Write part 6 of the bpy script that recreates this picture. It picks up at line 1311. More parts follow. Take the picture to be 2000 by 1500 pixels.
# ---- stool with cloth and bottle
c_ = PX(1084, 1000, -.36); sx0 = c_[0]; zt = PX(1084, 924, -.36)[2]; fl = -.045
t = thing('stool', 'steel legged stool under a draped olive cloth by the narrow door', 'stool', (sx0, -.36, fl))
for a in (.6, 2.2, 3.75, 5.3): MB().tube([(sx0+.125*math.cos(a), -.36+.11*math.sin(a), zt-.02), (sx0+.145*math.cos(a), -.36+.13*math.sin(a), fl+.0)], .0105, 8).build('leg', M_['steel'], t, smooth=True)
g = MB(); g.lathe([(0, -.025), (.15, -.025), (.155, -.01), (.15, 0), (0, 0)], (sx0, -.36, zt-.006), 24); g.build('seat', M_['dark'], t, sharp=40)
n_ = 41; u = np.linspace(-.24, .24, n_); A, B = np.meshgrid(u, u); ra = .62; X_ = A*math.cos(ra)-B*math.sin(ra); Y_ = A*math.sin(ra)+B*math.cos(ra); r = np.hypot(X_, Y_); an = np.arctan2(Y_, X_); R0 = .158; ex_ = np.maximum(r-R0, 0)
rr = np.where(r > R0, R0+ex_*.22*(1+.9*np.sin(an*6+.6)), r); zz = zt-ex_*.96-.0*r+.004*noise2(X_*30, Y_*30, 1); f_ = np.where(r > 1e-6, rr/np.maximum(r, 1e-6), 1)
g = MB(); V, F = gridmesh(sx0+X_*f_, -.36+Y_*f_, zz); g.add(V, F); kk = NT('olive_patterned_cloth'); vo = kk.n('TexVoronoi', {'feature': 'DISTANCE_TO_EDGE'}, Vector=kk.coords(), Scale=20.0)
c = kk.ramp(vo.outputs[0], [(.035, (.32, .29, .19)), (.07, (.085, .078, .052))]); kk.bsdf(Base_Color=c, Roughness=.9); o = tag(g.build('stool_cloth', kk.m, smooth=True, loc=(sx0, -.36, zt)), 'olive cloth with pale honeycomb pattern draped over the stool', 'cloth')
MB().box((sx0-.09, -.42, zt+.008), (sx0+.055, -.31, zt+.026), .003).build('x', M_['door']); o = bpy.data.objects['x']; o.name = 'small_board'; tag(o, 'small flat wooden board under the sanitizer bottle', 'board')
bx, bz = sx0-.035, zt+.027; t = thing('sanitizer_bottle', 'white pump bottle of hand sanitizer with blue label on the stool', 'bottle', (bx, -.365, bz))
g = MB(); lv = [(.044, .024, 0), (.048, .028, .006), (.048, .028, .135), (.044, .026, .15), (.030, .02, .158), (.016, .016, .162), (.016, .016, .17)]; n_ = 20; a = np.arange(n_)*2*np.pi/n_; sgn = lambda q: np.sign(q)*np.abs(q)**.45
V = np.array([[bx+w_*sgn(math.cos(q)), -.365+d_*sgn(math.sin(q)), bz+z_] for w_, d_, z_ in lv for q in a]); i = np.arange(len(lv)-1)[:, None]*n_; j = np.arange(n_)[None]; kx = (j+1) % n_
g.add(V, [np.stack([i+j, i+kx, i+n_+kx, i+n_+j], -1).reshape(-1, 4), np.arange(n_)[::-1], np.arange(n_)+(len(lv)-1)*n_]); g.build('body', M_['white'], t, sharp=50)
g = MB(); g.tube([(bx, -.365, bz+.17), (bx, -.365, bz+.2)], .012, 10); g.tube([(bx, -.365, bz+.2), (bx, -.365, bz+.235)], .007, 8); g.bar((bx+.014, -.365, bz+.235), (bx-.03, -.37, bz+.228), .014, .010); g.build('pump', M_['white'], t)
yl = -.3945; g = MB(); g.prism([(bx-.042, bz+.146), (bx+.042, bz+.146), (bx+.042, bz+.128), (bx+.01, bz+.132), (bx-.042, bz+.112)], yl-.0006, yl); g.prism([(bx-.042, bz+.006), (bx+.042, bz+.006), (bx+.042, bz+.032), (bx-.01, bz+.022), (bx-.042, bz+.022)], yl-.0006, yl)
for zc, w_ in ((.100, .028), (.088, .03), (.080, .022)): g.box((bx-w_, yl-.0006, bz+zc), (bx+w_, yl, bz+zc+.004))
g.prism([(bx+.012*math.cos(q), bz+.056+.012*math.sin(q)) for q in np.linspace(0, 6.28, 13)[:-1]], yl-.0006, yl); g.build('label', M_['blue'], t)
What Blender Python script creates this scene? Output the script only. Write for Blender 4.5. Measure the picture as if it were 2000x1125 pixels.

Problem:
Copy each line of the listing in which the word "pixels" can be found.

Response below:
Write part 6 of the bpy script that recreates this picture. It picks up at line 1311. More parts follow. Take the picture to be 2000 by 1500 pixels.
What Blender Python script creates this scene? Output the script only. Write for Blender 4.5. Measure the picture as if it were 2000x1125 pixels.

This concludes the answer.